Write out the listing in full, matching it word for word.

○ ○ ○ ○ ○

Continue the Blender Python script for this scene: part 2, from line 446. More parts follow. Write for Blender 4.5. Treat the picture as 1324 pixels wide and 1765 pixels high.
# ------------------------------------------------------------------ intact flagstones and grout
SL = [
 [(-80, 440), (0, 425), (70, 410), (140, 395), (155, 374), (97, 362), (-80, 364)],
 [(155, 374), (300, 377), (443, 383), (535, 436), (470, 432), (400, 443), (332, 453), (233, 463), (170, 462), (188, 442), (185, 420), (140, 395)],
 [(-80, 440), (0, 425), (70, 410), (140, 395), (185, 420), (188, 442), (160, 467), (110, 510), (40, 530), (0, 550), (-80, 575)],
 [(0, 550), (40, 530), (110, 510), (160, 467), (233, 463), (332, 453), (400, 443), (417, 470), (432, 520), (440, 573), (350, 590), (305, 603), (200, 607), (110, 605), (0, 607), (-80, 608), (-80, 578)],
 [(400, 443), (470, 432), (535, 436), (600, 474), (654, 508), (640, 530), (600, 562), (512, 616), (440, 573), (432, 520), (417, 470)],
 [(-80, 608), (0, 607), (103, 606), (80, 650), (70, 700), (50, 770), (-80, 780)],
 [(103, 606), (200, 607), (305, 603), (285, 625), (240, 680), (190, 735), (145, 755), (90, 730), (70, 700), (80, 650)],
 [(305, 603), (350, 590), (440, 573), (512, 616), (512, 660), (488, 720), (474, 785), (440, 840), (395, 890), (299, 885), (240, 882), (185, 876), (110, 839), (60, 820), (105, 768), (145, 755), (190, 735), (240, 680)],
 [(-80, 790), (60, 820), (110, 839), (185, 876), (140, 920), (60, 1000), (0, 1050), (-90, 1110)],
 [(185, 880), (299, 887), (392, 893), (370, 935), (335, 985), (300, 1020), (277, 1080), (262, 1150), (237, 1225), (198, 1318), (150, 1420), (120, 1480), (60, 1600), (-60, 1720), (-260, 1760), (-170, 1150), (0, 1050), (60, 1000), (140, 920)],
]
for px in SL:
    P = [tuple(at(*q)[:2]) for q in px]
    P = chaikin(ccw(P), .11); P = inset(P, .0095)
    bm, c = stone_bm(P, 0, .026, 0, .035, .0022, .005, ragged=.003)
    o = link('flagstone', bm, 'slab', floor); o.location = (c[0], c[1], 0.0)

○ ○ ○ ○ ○

__Response to this exercise__:
Continue the Blender Python script for this scene: part 2, from line 446. More parts follow. Write for Blender 4.5. Treat the picture as 1324 pixels wide and 1765 pixels high.
# ------------------------------------------------------------------ intact flagstones and grout
SL = [
 [(-80, 440), (0, 425), (70, 410), (140, 395), (155, 374), (97, 362), (-80, 364)],
 [(155, 374), (300, 377), (443, 383), (535, 436), (470, 432), (400, 443), (332, 453), (233, 463), (170, 462), (188, 442), (185, 420), (140, 395)],
 [(-80, 440), (0, 425), (70, 410), (140, 395), (185, 420), (188, 442), (160, 467), (110, 510), (40, 530), (0, 550), (-80, 575)],
 [(0, 550), (40, 530), (110, 510), (160, 467), (233, 463), (332, 453), (400, 443), (417, 470), (432, 520), (440, 573), (350, 590), (305, 603), (200, 607), (110, 605), (0, 607), (-80, 608), (-80, 578)],
 [(400, 443), (470, 432), (535, 436), (600, 474), (654, 508), (640, 530), (600, 562), (512, 616), (440, 573), (432, 520), (417, 470)],
 [(-80, 608), (0, 607), (103, 606), (80, 650), (70, 700), (50, 770), (-80, 780)],
 [(103, 606), (200, 607), (305, 603), (285, 625), (240, 680), (190, 735), (145, 755), (90, 730), (70, 700), (80, 650)],
 [(305, 603), (350, 590), (440, 573), (512, 616), (512, 660), (488, 720), (474, 785), (440, 840), (395, 890), (299, 885), (240, 882), (185, 876), (110, 839), (60, 820), (105, 768), (145, 755), (190, 735), (240, 680)],
 [(-80, 790), (60, 820), (110, 839), (185, 876), (140, 920), (60, 1000), (0, 1050), (-90, 1110)],
 [(185, 880), (299, 887), (392, 893), (370, 935), (335, 985), (300, 1020), (277, 1080), (262, 1150), (237, 1225), (198, 1318), (150, 1420), (120, 1480), (60, 1600), (-60, 1720), (-260, 1760), (-170, 1150), (0, 1050), (60, 1000), (140, 920)],
]
for px in SL:
    P = [tuple(at(*q)[:2]) for q in px]
    P = chaikin(ccw(P), .11); P = inset(P, .0095)
    bm, c = stone_bm(P, 0, .026, 0, .035, .0022, .005, ragged=.003)
    o = link('flagstone', bm, 'slab', floor); o.location = (c[0], c[1], 0.0)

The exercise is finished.